My own crime of rationalizing individual choices in a supposed cultural vacuum comes in the form of my adoption of Christianity. I can rationalize that Christianity is unique and makes the most sense to me as a religion. I can say I’ve seen the power of prayer. I can say Jesus has touched my life. All of these things are true. I cannot discount, however, that children most likely adopt the religion of their parents. My parents were Christian, so am I. I can’t discount that there is a higher percentage of devout Asian-American Christians than there are devout White Christians (I don’t know if the same is true for African-American or Latino Christians). I can’t discount that, in an experiential way, I’ve been immersed in only Christianity and no other religion (though, I’ve studied other religions in the abstract). There are cultural factors that influence my decisions… all of my decisions: whether to like a certain food or not, what movies appeal to my intellect and feelings, where I like to live, the qualities I’m attracted to in my wife.

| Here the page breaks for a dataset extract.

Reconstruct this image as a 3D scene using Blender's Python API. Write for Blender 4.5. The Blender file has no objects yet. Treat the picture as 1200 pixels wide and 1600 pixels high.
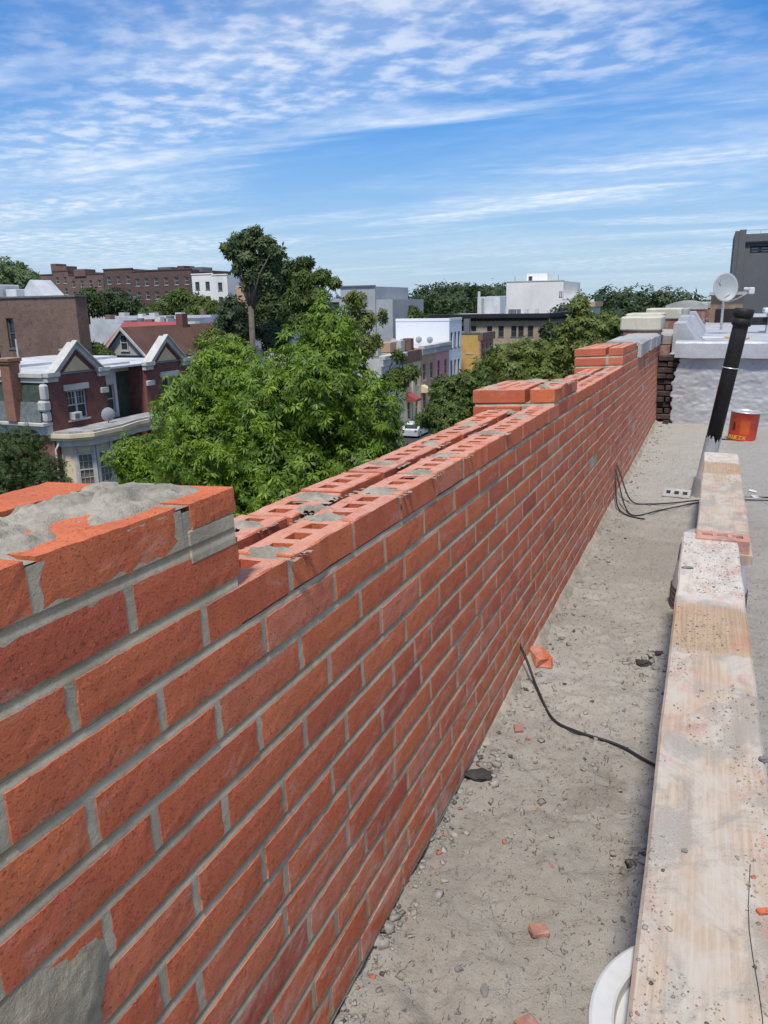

Many times when we study individuals and their motivations for beliefs, practices, or sayings, we look to their biographies: where they grew up, what their education was like, what kind of family they were raised in. I didn’t understand Malcolm X until I read his biography. All of his choices are still his own as an individual, but it isn’t difficult to imagine how different he would be had he been a Christian, first-generation Chinese-American raised in New England by two college professors during the 1980s and 1990s.

The fact of the matter is, even with our own individual decisions and choices, who we are as individuals is partly (if not mostly) made up of cultural forces and norms. Right now an American woman may feel better about herself, more confident, if she loses weight. Maybe in a century or two, she may feel better about herself by gaining weight.